小机城址と雲松院
臥龍山雲松院は曹洞宗の寺で、小机城(史跡指定)の城主であった小田原北条家の家老笠原越前守信為が主君北条早雲と亡父能登守信隆の菩提を弔うために建立したものである。寺伝の「雲松院起立記」によると建立の年代は「天文年中」とあるが実際は寺伝より若干古く早雲公七回忌と信隆公の三十回忌に当る大永五年(一五二五)いまから四百五十年前ごろと推定される。
当時、伊豆に興った北条早雲は着々と相模、武蔵の経略に力を注ぎ、小田原城や三浦半島を手に入れてゆるぎない地盤をこの神奈川県一帯に築きあげた。北条二代氏綱公が英君で父早雲の遺志を継ぎ、関東一帯の平定に成功して北条百年の基礎を固めるのであるが、雲松院開基の越前守信為は、主にこの二代氏綱の時代に活躍した大将であった。

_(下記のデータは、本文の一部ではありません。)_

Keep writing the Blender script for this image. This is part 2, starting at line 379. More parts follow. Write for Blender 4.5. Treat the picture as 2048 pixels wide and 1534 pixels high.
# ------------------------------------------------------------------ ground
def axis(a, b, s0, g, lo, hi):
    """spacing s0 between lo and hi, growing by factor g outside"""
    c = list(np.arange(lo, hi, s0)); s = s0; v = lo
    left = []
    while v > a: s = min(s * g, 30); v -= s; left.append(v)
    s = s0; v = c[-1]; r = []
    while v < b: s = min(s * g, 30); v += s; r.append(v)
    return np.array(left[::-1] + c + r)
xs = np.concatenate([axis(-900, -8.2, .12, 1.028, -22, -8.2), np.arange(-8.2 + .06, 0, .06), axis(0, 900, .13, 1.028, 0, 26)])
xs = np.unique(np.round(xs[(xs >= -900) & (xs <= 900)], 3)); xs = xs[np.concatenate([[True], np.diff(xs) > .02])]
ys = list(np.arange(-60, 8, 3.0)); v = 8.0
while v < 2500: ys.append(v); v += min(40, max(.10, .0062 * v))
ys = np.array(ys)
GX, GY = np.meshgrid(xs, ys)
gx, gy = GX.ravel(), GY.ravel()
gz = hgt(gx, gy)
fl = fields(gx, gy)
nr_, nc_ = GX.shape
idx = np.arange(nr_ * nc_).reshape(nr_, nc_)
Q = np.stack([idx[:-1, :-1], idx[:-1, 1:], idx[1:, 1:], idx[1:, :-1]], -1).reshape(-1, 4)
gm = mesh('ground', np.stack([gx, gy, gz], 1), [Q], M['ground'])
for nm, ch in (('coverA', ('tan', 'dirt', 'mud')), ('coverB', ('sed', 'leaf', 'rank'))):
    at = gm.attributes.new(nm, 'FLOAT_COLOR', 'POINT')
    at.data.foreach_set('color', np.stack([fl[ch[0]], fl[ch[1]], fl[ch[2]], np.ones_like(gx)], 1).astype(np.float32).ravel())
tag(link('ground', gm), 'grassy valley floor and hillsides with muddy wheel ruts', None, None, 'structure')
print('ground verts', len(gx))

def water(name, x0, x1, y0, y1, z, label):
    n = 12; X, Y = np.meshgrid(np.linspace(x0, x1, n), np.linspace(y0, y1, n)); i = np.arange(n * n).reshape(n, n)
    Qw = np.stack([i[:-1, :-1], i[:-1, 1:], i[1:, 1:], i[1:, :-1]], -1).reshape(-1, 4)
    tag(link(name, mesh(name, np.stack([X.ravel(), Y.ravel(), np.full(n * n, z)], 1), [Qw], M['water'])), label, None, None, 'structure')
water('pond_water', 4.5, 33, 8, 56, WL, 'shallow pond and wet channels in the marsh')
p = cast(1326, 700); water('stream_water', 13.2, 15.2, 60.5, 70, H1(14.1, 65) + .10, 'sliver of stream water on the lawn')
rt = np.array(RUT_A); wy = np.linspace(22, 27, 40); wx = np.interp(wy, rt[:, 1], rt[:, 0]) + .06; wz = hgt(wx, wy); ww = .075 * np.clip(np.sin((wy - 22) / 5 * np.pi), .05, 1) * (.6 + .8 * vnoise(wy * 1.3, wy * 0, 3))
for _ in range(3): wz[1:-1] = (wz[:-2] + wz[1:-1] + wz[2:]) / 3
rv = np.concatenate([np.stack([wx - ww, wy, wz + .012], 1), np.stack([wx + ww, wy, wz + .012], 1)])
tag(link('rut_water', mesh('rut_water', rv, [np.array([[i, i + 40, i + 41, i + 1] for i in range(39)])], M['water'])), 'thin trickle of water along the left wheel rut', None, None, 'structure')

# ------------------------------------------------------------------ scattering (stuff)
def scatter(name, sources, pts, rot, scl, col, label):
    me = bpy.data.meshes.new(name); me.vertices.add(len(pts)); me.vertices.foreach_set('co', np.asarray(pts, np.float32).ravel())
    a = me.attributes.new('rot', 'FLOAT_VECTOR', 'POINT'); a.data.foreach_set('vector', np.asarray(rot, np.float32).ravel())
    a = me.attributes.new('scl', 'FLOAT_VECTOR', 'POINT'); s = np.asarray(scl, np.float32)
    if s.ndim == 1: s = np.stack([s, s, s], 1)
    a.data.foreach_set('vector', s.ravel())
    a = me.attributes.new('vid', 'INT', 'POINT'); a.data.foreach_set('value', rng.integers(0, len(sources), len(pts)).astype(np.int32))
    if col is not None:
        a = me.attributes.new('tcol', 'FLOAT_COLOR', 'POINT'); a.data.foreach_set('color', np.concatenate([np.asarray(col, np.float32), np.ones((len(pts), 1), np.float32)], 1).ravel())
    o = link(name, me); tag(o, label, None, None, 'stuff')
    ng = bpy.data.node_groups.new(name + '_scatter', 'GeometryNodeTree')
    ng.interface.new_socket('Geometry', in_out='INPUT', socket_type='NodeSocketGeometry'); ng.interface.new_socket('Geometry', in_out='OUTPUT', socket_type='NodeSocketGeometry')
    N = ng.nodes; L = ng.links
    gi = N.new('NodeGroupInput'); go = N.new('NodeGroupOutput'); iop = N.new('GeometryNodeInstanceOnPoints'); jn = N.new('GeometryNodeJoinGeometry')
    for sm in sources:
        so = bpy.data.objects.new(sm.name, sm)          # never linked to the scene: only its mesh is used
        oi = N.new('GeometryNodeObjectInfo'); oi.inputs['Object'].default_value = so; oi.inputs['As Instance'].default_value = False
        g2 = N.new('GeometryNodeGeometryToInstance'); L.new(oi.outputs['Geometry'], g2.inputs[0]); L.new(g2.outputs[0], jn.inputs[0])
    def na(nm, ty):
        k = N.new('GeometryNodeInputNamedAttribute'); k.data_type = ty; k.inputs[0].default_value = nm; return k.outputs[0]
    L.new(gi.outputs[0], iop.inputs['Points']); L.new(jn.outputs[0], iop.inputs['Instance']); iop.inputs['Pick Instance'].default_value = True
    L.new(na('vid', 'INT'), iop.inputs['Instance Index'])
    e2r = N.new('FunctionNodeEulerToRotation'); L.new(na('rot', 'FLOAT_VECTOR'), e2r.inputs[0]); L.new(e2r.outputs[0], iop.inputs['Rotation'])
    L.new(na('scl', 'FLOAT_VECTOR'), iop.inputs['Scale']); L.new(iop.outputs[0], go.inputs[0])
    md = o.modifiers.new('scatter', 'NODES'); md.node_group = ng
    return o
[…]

北条の歴史書である「小田原衆所領役帳」によれば「大永四年(一五二四)氏綱が江戸城を攻撃しての帰り、この小机の地を通りかかって、当時廃城となっていた小机城の修復を命じ、そこに笠原越前守信為とその子康景を城代として置く」と書かれており笠原氏と小机の関係はこの時から生じる。
笠原氏は当時、伊豆戸倉の城主だったというが、新しく移った小机城はその所領十八万石といわれ、陪臣ながら戦国の英雄織田信長の最初のころの所領などと比べるとずっと大きな大名である。
新領主となった笠原氏は、当時の武将の間で深く信仰されていた曹洞宗の熱心な信徒であったので旧領戸倉に近い静岡県榛原郡榛原町の石雲院七哲の一人季雲永岳に頼み、その弟子天叟須孝和尚を招いて雲松院の開山とした。こういう関係で雲松院では季雲永岳和尚を勧請開山として初代とし、開山天叟順季和尚を二代に置いている。ともあれ小机領は北条氏にとって新しく手に入れた占領地であった。新領主としてはいち早く領民の心をとらえなければならない。そのためには粗税を軽くするとか田畑の所有権をそのまま認めるといった政策を進めると同時に、信仰心に訴える政策に効果があった。
笠原越前守信為も早速菩提寺の建立を考えたのである。「雲松院起立記」によると、新城主笠原信為は亡父信隆の冥福を祈ろうと寺院の建立を思い立ち自ら城の高所に立って場所選びを行なった。すると城の南に四方五十町ほどの山があり竜見山と呼ばれていることを知った。この山には竜池といって竜が住むという池があり、霊地として住民の信仰を集めていたので、ここに建てることをきめたという。
それが現在の雲松院所在地である。天叟順孝和尚は信為の父信隆の法名「乾徳寺殿雲松道慶庵主」から寺の院号を雲松院とし、寺号を乾徳寺とつけた。また山号は竜の住む池にちなんで臥竜山とした。なお寺号については神大寺という伝えもあり、雲松院ははじめ現在の神奈川区神大寺に建てたがすぐに火災になり、現在地に移したので。もとは神大寺といったともいわれるが定かではない。なお雲松院を呼ぶにあたって現在ではか寺号をいれていない。
本尊は虚空蔵菩薩(座像八寸、木造)で製作年代及び作者は明らかではない。寺宝としては横浜市の文化財に指定されている「享禄二巳丑年十二月十三日付、笠原越前守信為花押の熊野堂五貫文寄進状、永禄四辛酉年北条三郎氏秀禁制、元亀三年十一月朔日北条氏朱印状、天正四丙子年三月十六日北条氏朱印状、亥十二月五日沼上奉行北条氏朱印状、大河内金兵衛書簡など古文書がある。
雲松院創建当初のことが必ずしも詳らかではないのは、延享二年(一七四五)に大火に合い、古記録がほとんど失われてしまったからである。現在の本堂はその後再建されたもの。
なお墓地には笠原氏一門とその家臣門奈氏の五輪塔などがあるが、現在笠原氏とは檀信徒の関係は失われている。